英のEU離脱決定、ロンドン不動産市場を直撃

英不動産コンサルティング大手ナイト・フランクが3日発表した7月の不動産価格指数によると、ロンドン中心部の住宅価格は前年同期比で1.5%下落し、およそ7年ぶりの大幅な落ち込みとなった。同社は土地印紙税と呼ばれる不動産取引にかかる税率の引き上げや、賃貸物件や別荘を対象とする新たな税制の導入などに加え、6月末の国民投票でEU離脱が決定したことで景気後退の懸念が高まり、住宅価格の大幅な下落につながったと分析している。

ロンドンの不動産市場は長年にわたり活況が続いていたが、価格の上昇を支えていた外国人投資家が通貨安や原油安、株式市場の急落などへの対処に追われるなか、今年に入り需要が低迷。まず、商業用不動産の価格が下落に転じ、5月以降は高級住宅地の物件を中心に、住宅価格も下落傾向にあった。

ナイト・フランクによると、7月の住宅価格指数(-1.5%)は、英国経済が金融危機からの回復期に入った直後の2009年10月以降で最大の下げ幅となった。特に高級百貨店ハロッズなどがある最高級地区ナイツブリッジ周辺の住宅価格は前年同月の水準を7.3%下回り、ロンドン中心部の15地区のなかで最も大きく落ち込んだ。ただ、それでもロンドン中心部の住宅価格は09年末の水準と比べて50%以上高くなっている。

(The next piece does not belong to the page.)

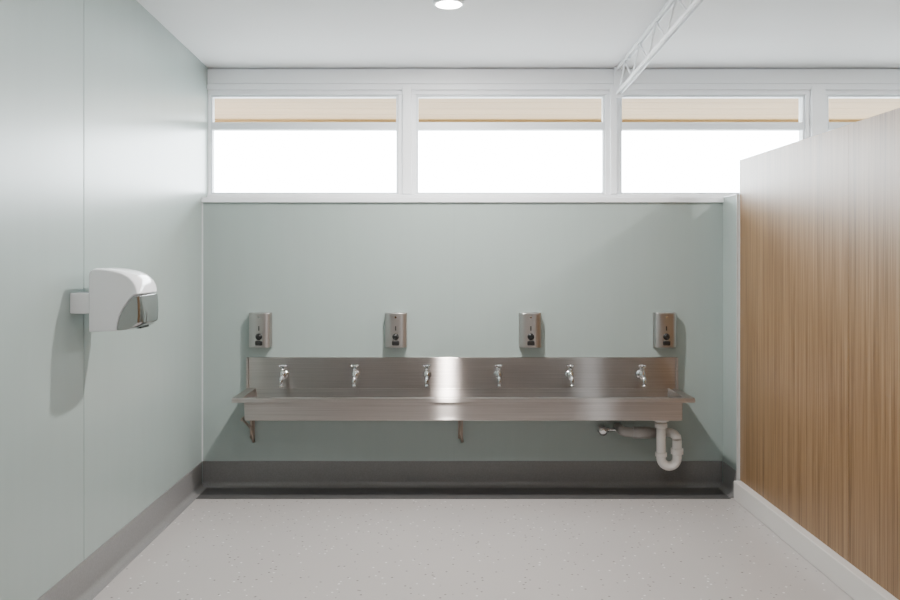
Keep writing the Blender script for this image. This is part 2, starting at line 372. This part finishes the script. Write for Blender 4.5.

ナイト・フランクのロンドン住宅区域担当調査責任者トム・ビル氏は、「国民投票でEU離脱が決まった直後から、政治・経済面の不確定要素を背景に、実に多くの買い手から値引き要求が寄せられている。英国のEU離脱決定に伴う先行きへの不安が、ロンドンの不動産市場に確実に影響を及ぼしている」と指摘した。